Reforms include expanding the range of individuals and organizations eligible to receive information; enforcing a 20-day deadline for agencies to respond to FOIA requests; instituting tracking numbers for requests and status information as well as a public hotline to track requests; requiring agencies to issue reports on the number of denied requests; establishing an ombudsman's office to settle disputes so as to avert litigation; and giving requestors the right to recover attorney fees after successful litigation. The bill also reverses a 2001 order by then-Attorney General John Ashcroft that restricted public disclosure of information in cases with legal uncertainty, thus restoring FOIA's long-established "presumption of disclosure."

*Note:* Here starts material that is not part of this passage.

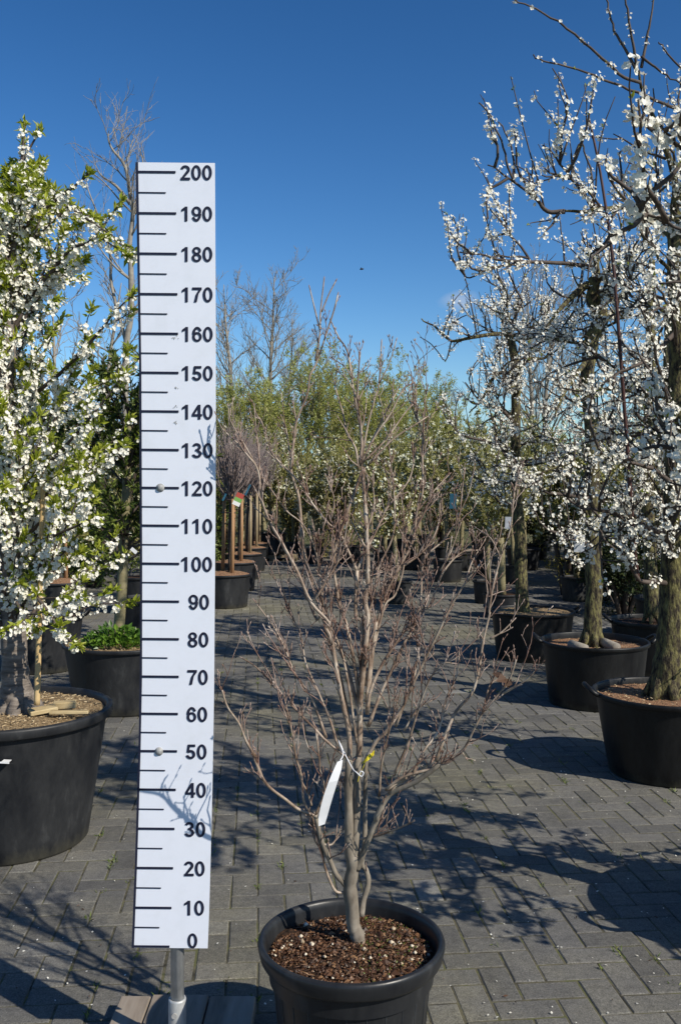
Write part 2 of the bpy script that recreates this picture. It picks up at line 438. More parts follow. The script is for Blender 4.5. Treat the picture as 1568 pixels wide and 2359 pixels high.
M['leaf_willow'] = mat_leaf('spring_willow_leaf', [(0.0, (0.30, 0.33, 0.06)), (0.5, (0.44, 0.46, 0.11)), (1.0, (0.56, 0.56, 0.24))], 0.5)
M['leaf_olive'] = mat_leaf('olive_brown_leaf', [(0.0, (0.15, 0.125, 0.035)), (0.5, (0.25, 0.22, 0.06)), (1.0, (0.36, 0.32, 0.11))], 0.35)
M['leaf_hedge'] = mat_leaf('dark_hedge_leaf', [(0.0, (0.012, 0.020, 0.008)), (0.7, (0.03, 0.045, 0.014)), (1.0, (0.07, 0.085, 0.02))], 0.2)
M['leaf_gold'] = mat_leaf('golden_conifer_leaf', [(0.0, (0.12, 0.11, 0.012)), (1.0, (0.27, 0.23, 0.03))], 0.3)
M['grass'] = mat_leaf('grass_blade', [(0.0, (0.06, 0.10, 0.015)), (0.6, (0.14, 0.19, 0.03)), (1.0, (0.26, 0.27, 0.08))], 0.35)
M['dry'] = mat_leaf('dry_leaf', [(0.0, (0.05, 0.03, 0.02)), (1.0, (0.14, 0.08, 0.05))], 0.2)
M['board'] = mat_noise('white_board', [(0.22, (0.56, 0.57, 0.60)), (0.30, (0.69, 0.72, 0.79)), (0.5, (0.725, 0.755, 0.835)), (0.9, (0.745, 0.775, 0.85))], 16, 0.42, 0.02, 0.001, spec=0.4)
M['navy'] = mat_noise('navy_print', [(0.3, (0.010, 0.012, 0.030)), (0.7, (0.016, 0.019, 0.042))], 12, 0.5, 0)
m, nt, b = new_mat('galvanised_steel')
n = noise(nt, 30, 6, 0.7, stretch=(1, 1, 0.4)); r = ramp(nt, [(0.3, (0.30, 0.31, 0.31)), (0.7, (0.55, 0.56, 0.56))])
nt.links.new(n.outputs['Fac'], r.inputs[0]); nt.links.new(r.outputs[0], b.inputs['Base Color'])
b.inputs['Metallic'].default_value = 0.3; b.inputs['Roughness'].default_value = 0.5
bump(nt, b, n.outputs['Fac'], 0.1, 0.002)
M['steel'] = m
M['paper'] = mat_noise('white_label', [(0.3, (0.70, 0.70, 0.70)), (0.7, (0.82, 0.82, 0.82))], 12, 0.4, 0.05, 0.002)
M['strap'] = mat_noise('clear_white_strap', [(0.3, (0.60, 0.60, 0.62)), (0.7, (0.75, 0.75, 0.77))], 20, 0.3, 0)
M['ribbon'] = mat_noise('yellow_ribbon', [(0.3, (0.50, 0.40, 0.015)), (0.7, (0.66, 0.55, 0.03))], 30, 0.4, 0.1, 0.002)
M['tag_grey'] = mat_noise('grey_tag', [(0.3, (0.30, 0.33, 0.38)), (0.7, (0.55, 0.57, 0.60))], 25, 0.3, 0)
M['tag_blue'] = mat_noise('blue_tag', [(0.3, (0.02, 0.075, 0.12)), (0.7, (0.03, 0.12, 0.19))], 20, 0.35, 0)
m, nt, b = new_mat('printed_tag')                 # red picture, green band, white strip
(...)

The White House expressed opposition to the bill, saying that it was "premature and counterproductive" to put new requirements on federal agencies until they have a chance to implement changes the president made in an executive order a year an a half ago. Some Republicans also expressed concerns about the potential of disclosing information that related to national security.

The bill was taken up by a procedure known as a suspension of the rules, basically a time-saving method used for relatively noncontroversial legislation that is all but assured of passage. Suspending the rules means that the measure is not amendable and debate is limited to forty minutes on each side. (Although bills brought up under suspension are by definition not amendable, a motion to suspend the rules may propose passage of the measure in an amended form, as this motion did.) Bills taken up under suspension of the normal House rules require a two-thirds majority for passage.

The measure passed with the support of all 228 Democrats present as well as 80 Republicans; 117 Republicans voted against it. Thus, a measure to reform the Freedom of Information Act to expand the range of individuals and organizations eligible to receive information, improve the responsiveness of federal agencies, and institute measures to require executive branch compliance was sent to the Senate.